▸ **What needs to be done**: Copy out all the lines where "scene" shows up.

== == ==

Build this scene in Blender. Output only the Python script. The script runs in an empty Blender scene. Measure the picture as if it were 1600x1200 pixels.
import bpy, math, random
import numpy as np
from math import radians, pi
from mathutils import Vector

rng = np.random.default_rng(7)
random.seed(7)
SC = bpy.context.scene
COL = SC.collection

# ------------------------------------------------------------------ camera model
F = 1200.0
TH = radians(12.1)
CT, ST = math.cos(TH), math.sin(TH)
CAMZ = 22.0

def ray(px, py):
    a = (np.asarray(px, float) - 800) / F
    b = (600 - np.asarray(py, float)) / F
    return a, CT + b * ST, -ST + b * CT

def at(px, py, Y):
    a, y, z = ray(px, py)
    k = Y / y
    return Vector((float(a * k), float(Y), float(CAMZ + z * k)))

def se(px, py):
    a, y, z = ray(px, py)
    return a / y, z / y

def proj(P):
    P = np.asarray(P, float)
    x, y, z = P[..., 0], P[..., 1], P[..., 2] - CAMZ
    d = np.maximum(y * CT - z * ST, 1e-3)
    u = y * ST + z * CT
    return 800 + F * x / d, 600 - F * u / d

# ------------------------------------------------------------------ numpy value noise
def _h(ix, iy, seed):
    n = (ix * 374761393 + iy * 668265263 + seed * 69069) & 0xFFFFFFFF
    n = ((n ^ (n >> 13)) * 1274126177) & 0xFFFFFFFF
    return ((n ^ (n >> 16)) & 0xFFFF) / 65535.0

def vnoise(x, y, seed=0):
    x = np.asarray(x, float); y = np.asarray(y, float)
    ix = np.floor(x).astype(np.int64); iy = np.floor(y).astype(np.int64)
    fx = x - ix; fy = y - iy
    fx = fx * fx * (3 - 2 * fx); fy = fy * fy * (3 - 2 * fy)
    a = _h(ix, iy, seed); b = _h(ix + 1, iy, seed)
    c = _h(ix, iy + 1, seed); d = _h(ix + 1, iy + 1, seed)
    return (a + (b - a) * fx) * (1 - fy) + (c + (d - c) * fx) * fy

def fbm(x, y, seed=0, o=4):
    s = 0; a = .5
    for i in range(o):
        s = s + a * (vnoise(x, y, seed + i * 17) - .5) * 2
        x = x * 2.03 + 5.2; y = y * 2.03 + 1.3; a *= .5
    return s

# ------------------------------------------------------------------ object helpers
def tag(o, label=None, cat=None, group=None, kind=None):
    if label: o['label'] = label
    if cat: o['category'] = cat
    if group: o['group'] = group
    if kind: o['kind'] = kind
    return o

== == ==

▸ **Task output**:
Build this scene in Blender. Output only the Python script. The script runs in an empty Blender scene. Measure the picture as if it were 1600x1200 pixels.
SC = bpy.context.scene